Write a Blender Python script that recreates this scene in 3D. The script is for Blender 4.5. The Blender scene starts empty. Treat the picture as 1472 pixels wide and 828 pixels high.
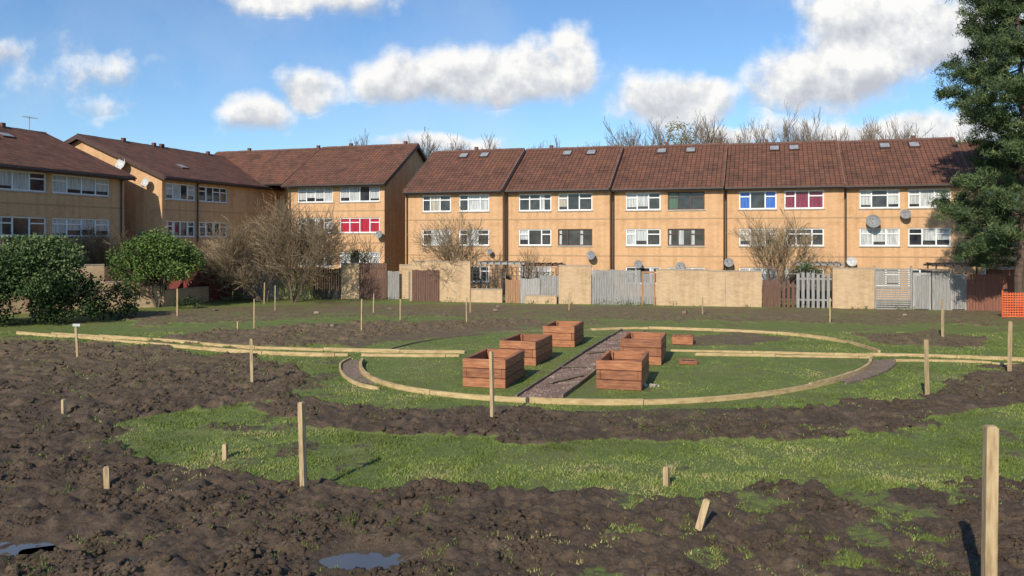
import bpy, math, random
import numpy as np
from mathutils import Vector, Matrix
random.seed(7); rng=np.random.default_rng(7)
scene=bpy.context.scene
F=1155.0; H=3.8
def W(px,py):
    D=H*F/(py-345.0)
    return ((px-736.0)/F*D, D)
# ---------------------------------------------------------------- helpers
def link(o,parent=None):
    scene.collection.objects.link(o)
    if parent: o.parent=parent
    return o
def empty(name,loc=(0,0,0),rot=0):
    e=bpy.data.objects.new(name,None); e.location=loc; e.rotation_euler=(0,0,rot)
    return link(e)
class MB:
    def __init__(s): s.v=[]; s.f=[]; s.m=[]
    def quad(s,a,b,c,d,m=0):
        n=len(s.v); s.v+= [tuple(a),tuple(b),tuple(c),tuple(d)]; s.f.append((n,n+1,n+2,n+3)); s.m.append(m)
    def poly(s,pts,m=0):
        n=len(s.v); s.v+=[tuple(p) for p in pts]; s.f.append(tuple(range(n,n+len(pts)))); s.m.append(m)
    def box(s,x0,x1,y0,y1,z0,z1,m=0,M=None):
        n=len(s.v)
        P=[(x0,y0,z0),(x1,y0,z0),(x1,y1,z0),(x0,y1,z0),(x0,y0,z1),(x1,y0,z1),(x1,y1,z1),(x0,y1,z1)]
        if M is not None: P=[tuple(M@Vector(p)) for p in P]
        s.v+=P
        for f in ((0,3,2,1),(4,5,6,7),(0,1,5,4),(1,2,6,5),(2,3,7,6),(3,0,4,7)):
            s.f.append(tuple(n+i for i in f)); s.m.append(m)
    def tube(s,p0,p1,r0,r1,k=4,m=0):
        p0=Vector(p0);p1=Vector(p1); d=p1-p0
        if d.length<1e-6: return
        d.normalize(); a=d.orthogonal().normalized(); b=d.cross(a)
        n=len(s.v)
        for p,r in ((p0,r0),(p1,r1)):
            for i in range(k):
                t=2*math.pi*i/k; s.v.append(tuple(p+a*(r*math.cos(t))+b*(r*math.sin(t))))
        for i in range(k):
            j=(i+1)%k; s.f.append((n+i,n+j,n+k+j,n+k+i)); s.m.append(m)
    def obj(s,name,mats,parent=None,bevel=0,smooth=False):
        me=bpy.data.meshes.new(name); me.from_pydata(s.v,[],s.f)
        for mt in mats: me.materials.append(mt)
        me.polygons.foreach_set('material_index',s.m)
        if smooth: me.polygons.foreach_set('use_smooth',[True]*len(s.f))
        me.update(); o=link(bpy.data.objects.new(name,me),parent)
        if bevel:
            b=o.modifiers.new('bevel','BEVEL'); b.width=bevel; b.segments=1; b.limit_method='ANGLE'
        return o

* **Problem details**
All of the material above should be reproduced exactly, except the pictures.

* **Expected answer**
Write a Blender Python script that recreates this scene in 3D. The script is for Blender 4.5. The Blender scene starts empty. Treat the picture as 1472 pixels wide and 828 pixels high.
import bpy, math, random
import numpy as np
from mathutils import Vector, Matrix
random.seed(7); rng=np.random.default_rng(7)
scene=bpy.context.scene
F=1155.0; H=3.8
def W(px,py):
    D=H*F/(py-345.0)
    return ((px-736.0)/F*D, D)
# ---------------------------------------------------------------- helpers
def link(o,parent=None):
    scene.collection.objects.link(o)
    if parent: o.parent=parent
    return o
def empty(name,loc=(0,0,0),rot=0):
    e=bpy.data.objects.new(name,None); e.location=loc; e.rotation_euler=(0,0,rot)
    return link(e)
class MB:
    def __init__(s): s.v=[]; s.f=[]; s.m=[]
    def quad(s,a,b,c,d,m=0):
        n=len(s.v); s.v+= [tuple(a),tuple(b),tuple(c),tuple(d)]; s.f.append((n,n+1,n+2,n+3)); s.m.append(m)
    def poly(s,pts,m=0):
        n=len(s.v); s.v+=[tuple(p) for p in pts]; s.f.append(tuple(range(n,n+len(pts)))); s.m.append(m)
    def box(s,x0,x1,y0,y1,z0,z1,m=0,M=None):
        n=len(s.v)
        P=[(x0,y0,z0),(x1,y0,z0),(x1,y1,z0),(x0,y1,z0),(x0,y0,z1),(x1,y0,z1),(x1,y1,z1),(x0,y1,z1)]
        if M is not None: P=[tuple(M@Vector(p)) for p in P]
        s.v+=P
        for f in ((0,3,2,1),(4,5,6,7),(0,1,5,4),(1,2,6,5),(2,3,7,6),(3,0,4,7)):
            s.f.append(tuple(n+i for i in f)); s.m.append(m)
    def tube(s,p0,p1,r0,r1,k=4,m=0):
        p0=Vector(p0);p1=Vector(p1); d=p1-p0
        if d.length<1e-6: return
        d.normalize(); a=d.orthogonal().normalized(); b=d.cross(a)
        n=len(s.v)
        for p,r in ((p0,r0),(p1,r1)):
            for i in range(k):
                t=2*math.pi*i/k; s.v.append(tuple(p+a*(r*math.cos(t))+b*(r*math.sin(t))))
        for i in range(k):
            j=(i+1)%k; s.f.append((n+i,n+j,n+k+j,n+k+i)); s.m.append(m)
    def obj(s,name,mats,parent=None,bevel=0,smooth=False):
        me=bpy.data.meshes.new(name); me.from_pydata(s.v,[],s.f)
        for mt in mats: me.materials.append(mt)
        me.polygons.foreach_set('material_index',s.m)
        if smooth: me.polygons.foreach_set('use_smooth',[True]*len(s.f))
        me.update(); o=link(bpy.data.objects.new(name,me),parent)
        if bevel:
            b=o.modifiers.new('bevel','BEVEL'); b.width=bevel; b.segments=1; b.limit_method='ANGLE'
        return o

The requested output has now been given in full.